20.2 What was extracted / done badly
- Drain of wealth: Annual remittance of around £5 million by 1856; Naoroji's later calculation showed it had risen to over £30 million by 1900.
- Deindustrialisation: The free-trade Charter Act of 1813 destroyed Indian handicraft textiles within a generation; by 1850 India was a net importer of Lancashire cloth.
- Famines: 1770 Bengal famine (~10 million dead, one-third of Bengal), 1837–38 NWP famine (~800,000 dead). British policy of free-trade in grain even during scarcity, and inflexible revenue demand, were principal causes.
- Cornwallis colour bar: Indians excluded from all senior positions till 1853 (open competition) and effectively till 1863 (first Indian ICS).
- Permanent Settlement: Created an absentee zamindar class; impoverished the Bengal peasantry; locked in revenue at 1793 rates — depriving the state of natural revenue growth (and so forcing higher demands elsewhere).
- Police corruption: The Daroga system was hated and abused.

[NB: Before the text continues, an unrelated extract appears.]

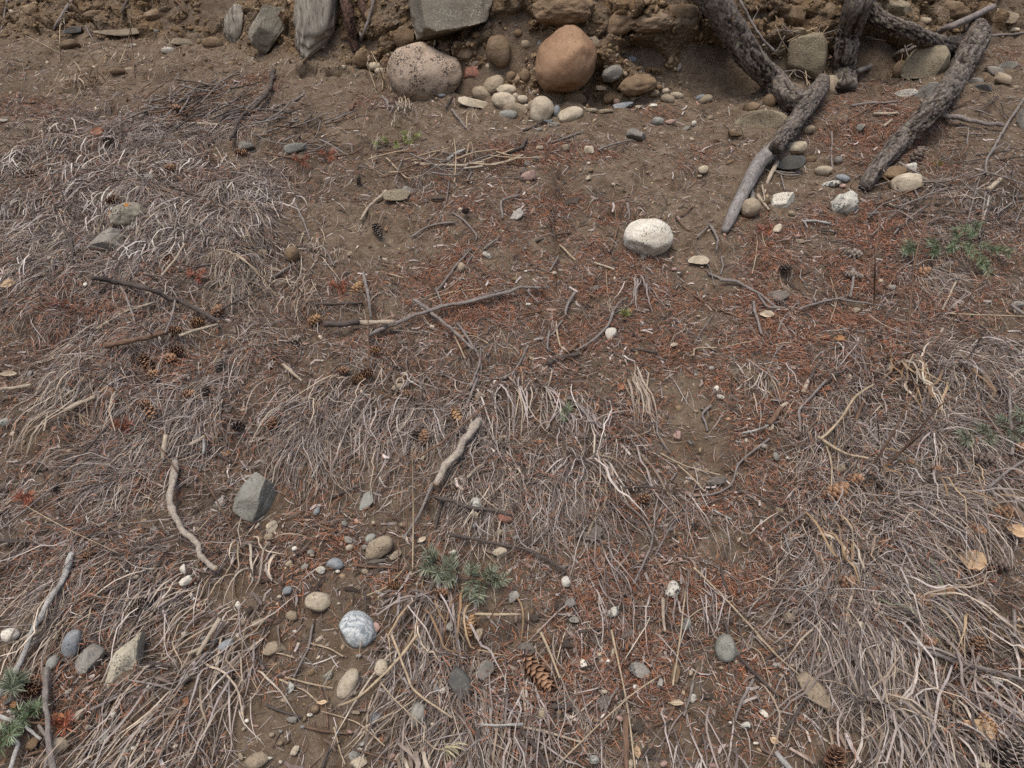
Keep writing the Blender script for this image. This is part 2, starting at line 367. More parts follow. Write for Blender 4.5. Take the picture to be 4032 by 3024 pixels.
# what covers the ground: dry grass, fir needles, bare soil
def blobs(lst, base=0.):
    r = np.full(PX.shape, base); x = np.clip(PX, -60, 4090); y = np.clip(PY, -20, 3080)
    for px, py, rx, ry, s in lst: r = r + s * np.exp(-(((x - px) / rx) ** 2 + ((y - py) / ry) ** 2))
    return r
GRASS = blobs([(150, 900, 450, 420, 1.), (700, 700, 420, 260, .9), (500, 1050, 500, 250, .8), (950, 850, 250, 250, .5), (300, 1700, 500, 450, 1.), (750, 1900, 300, 350, .7), (200, 2250, 350, 250, .8),
    (500, 2700, 400, 350, .6), (800, 2900, 250, 200, .45), (1250, 1250, 300, 250, .5), (1150, 1650, 350, 250, .7), (1550, 1750, 300, 330, .95), (2050, 1750, 260, 330, .95), (2450, 1750, 180, 330, .7), (2350, 2150, 250, 300, .5),
    (1750, 2550, 230, 330, .95), (1950, 2850, 280, 250, 1.), (3600, 1500, 500, 450, .85), (3450, 2100, 400, 400, 1.), (3900, 2100, 300, 500, .9), (3550, 2650, 430, 400, 1.1), (3900, 2900, 300, 250, .9), (3700, 900, 330, 230, .55),
    (3900, 700, 250, 130, .5), (2350, 2800, 400, 300, .4), (1000, 500, 330, 140, .6), (1500, 480, 120, 90, .5), (350, 470, 250, 160, .3), (1700, 640, 250, 80, .45), (2500, 1250, 90, 120, .4)], .05)
NEED = blobs([(1040, 310, 130, 60, 1.), (850, 340, 250, 50, .7), (1500, 400, 250, 40, .5), (2150, 590, 300, 60, 1.1), (2600, 470, 110, 35, 1.1), (2780, 600, 120, 45, .8), (2700, 690, 80, 40, .9), (3450, 500, 250, 180, .9), (3950, 220, 150, 60, .9),
    (2300, 1150, 500, 350, .7), (2900, 1300, 400, 230, .9), (3250, 900, 350, 130, .9), (1900, 900, 350, 250, .4), (1800, 1200, 400, 250, .6), (2600, 2200, 450, 400, .9), (2800, 2600, 400, 350, .8), (2300, 2600, 400, 350, .6), (1300, 2150, 350, 250, .7),
    (1200, 2600, 350, 350, .45), (400, 2550, 400, 350, .75), (250, 1850, 300, 300, .5), (2800, 1600, 300, 250, .35), (400, 1300, 400, 200, .35), (200, 420, 300, 50, .6), (3000, 1900, 250, 350, .7), (3300, 1250, 300, 200, .6), (3700, 1200, 400, 250, .5),
    (650, 1400, 500, 200, .35), (1650, 2200, 300, 200, .5), (2300, 760, 200, 100, .35)], .10)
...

- Cultural insensitivity: The 1856 General Service Enlistment Act, the greased cartridge issue (1857), the doctrine of lapse, the annexation of Awadh — all administrative measures that triggered the 1857 revolt.
20.3 The Bridge to 1857
The administration of 1773–1857 was a paradox: the most legalistic, codified, rules-bound state India had ever known — and the most alien, extractive, and inflexible. By 1857, every layer of Indian society had a grievance against it: the sepoy (pay, religion, overseas service), the deposed prince (Doctrine of Lapse), the dispossessed taluqdar (Awadh annexation), the indebted ryot (Permanent Settlement, revenue pressure), the displaced artisan (Lancashire cottons), the alienated religious leader (missionary entry post-1813, Hindu Widow Remarriage Act 1856), and the educated middle class (Cornwallis colour bar). The administrative machine that had been built to govern India became, for a moment in 1857, the principal target of Indian rage.

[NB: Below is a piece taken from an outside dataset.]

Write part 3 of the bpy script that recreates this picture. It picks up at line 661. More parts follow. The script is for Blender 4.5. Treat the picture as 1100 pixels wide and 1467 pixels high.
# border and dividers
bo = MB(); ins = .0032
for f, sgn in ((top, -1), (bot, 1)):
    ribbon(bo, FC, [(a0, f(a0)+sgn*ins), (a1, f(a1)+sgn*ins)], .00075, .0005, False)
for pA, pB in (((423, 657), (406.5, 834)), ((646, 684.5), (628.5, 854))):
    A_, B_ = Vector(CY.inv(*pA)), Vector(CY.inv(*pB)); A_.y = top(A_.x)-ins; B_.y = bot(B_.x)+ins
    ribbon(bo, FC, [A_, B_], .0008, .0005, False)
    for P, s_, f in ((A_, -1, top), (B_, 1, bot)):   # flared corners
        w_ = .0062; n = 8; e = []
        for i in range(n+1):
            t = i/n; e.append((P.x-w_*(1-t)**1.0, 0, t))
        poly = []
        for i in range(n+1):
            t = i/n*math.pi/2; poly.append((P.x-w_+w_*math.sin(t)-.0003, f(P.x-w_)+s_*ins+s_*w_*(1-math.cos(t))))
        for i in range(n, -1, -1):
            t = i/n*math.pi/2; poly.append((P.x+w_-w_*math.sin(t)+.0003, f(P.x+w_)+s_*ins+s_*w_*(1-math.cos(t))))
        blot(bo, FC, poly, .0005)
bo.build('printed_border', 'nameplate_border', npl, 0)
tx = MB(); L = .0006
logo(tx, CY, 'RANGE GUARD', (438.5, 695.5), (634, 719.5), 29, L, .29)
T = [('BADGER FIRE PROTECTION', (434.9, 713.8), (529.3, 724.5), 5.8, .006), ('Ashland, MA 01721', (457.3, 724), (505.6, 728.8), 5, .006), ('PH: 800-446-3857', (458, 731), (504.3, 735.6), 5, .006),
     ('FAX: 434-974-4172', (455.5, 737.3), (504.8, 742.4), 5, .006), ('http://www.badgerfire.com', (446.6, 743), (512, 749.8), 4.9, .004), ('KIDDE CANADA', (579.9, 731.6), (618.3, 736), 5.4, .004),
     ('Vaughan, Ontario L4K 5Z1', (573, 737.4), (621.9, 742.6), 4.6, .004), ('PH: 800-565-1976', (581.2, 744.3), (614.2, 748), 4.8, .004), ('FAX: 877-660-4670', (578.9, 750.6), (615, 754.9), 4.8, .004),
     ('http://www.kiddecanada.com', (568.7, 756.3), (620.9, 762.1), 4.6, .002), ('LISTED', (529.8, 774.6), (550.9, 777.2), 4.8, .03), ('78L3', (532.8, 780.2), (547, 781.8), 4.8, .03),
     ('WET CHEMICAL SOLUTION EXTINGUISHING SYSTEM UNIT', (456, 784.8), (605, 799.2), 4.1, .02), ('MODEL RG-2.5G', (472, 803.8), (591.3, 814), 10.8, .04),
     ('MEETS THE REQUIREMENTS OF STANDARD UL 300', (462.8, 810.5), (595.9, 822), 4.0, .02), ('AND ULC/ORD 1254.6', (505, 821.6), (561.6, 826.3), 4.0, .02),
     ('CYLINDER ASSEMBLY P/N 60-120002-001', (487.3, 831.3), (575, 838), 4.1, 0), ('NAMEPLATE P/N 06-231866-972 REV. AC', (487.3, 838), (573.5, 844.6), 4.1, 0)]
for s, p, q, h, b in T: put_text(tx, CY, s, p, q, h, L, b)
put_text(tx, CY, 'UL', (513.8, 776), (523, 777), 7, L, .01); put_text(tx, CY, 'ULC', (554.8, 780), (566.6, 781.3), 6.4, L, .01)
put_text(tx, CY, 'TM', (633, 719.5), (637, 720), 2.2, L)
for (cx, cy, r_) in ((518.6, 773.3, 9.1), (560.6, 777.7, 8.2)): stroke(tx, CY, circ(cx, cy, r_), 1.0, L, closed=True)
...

Previous Year Questions — UPSC Mains & Prelims
GS Paper-I (Mains)
GS Paper-II (Polity) & Prelims
Essay (Paper-A/B)
Optional History — Paper I
15 Must-Know Facts — Quick Revision
- Regulating Act 1773 — first parliamentary statute on India; Warren Hastings, first GG of Bengal; Supreme Court at Calcutta (Royal Charter 26 March 1774).
- Pitt's India Act 13 August 1784 — created Board of Control (6 Crown ministers) and dual government in London; subordinated Madras and Bombay to GG.
- Charter Act 1793 — ratified Cornwallis's reforms; Indian revenue to pay Board's salaries.
- Charter Act 1813 — ended EIC's trade monopoly (except China); missionaries allowed; Rs 1 lakh for education.
- Charter Act 1833 — created Governor-General of India; first holder William Bentinck; Macaulay as first Law Member; First Indian Law Commission; §87 anti-discrimination clause.
- Charter Act 1853 — open competitive ICS exam (first held London July 1855; Satyendranath Tagore first Indian qualifier June 1863); separate Legislative Council of 12 members.
- Cornwallis Code 1 May 1793 — 48 Regulations; separated revenue from judiciary; "rule of law"; civil-service purification (no private trade, fixed salaries, Cornwallis colour bar).
- Permanent Settlement 22 March 1793 (Cornwallis, drafted by John Shore) — Bengal/Bihar/Orissa; zamindars permanent landlords; revenue fixed forever.
- Bentinck reforms (1828–35): Commissioners of Divisions 1829; Collector + Magistrate reunited 1831; Persian replaced by English in courts 1837; Macaulay's Minute on Education 2 February 1835; English as medium of higher education (Bentinck Resolution 7 March 1835).
- Macaulay's draft IPC submitted 4 October 1837; enacted 6 October 1860; in force 1 January 1862; replaced by BNS on 1 July 2024.
- Wood's Despatch 19 July 1854 — "Magna Carta of English Education"; led to Departments of Public Instruction (1855), Universities of Calcutta (24 Jan 1857), Bombay (18 Jul 1857), Madras (5 Sep 1857).
- Dalhousie's "3 Ts" 1853–54: Telegraph (Calcutta–Agra 18 Feb 1853), Trains (Bombay–Thane 16 Apr 1853), Tapal (uniform ½-anna postage stamp 1 Oct 1854); plus PWD (1854) and Ganges Canal (8 Apr 1854).
- Three Presidency Banks: Bank of Bengal (renamed 2 Jan 1809 from Bank of Calcutta 2 Jun 1806), Bombay (15 Apr 1840), Madras (1 Jul 1843); merged 1921 into Imperial Bank; nationalised 1 Jul 1955 as SBI.
- Three Presidency Armies: Bengal (largest, high-caste, Awadh-Bihar recruited), Madras (mixed castes), Bombay (mixed); ~300,000 sepoys + ~45,000 Europeans by 1857. General Service Enlistment Act 1856 (Canning) triggered Bengal Army discontent — one trigger of the 1857 revolt.
- "Firsts" cheat-sheet: First GG of Bengal — Warren Hastings (1773); first GG of India — Bentinck (1833); first GG & Viceroy — Canning (1858); first Law Member — Macaulay (1834); first Indian ICS — Satyendranath Tagore (1863); first engineering college — Roorkee (1847); first passenger railway — Bombay-Thane (16 Apr 1853); first telegraph public line — Calcutta-Agra (18 Feb 1853); first postage stamp — 1 Oct 1854.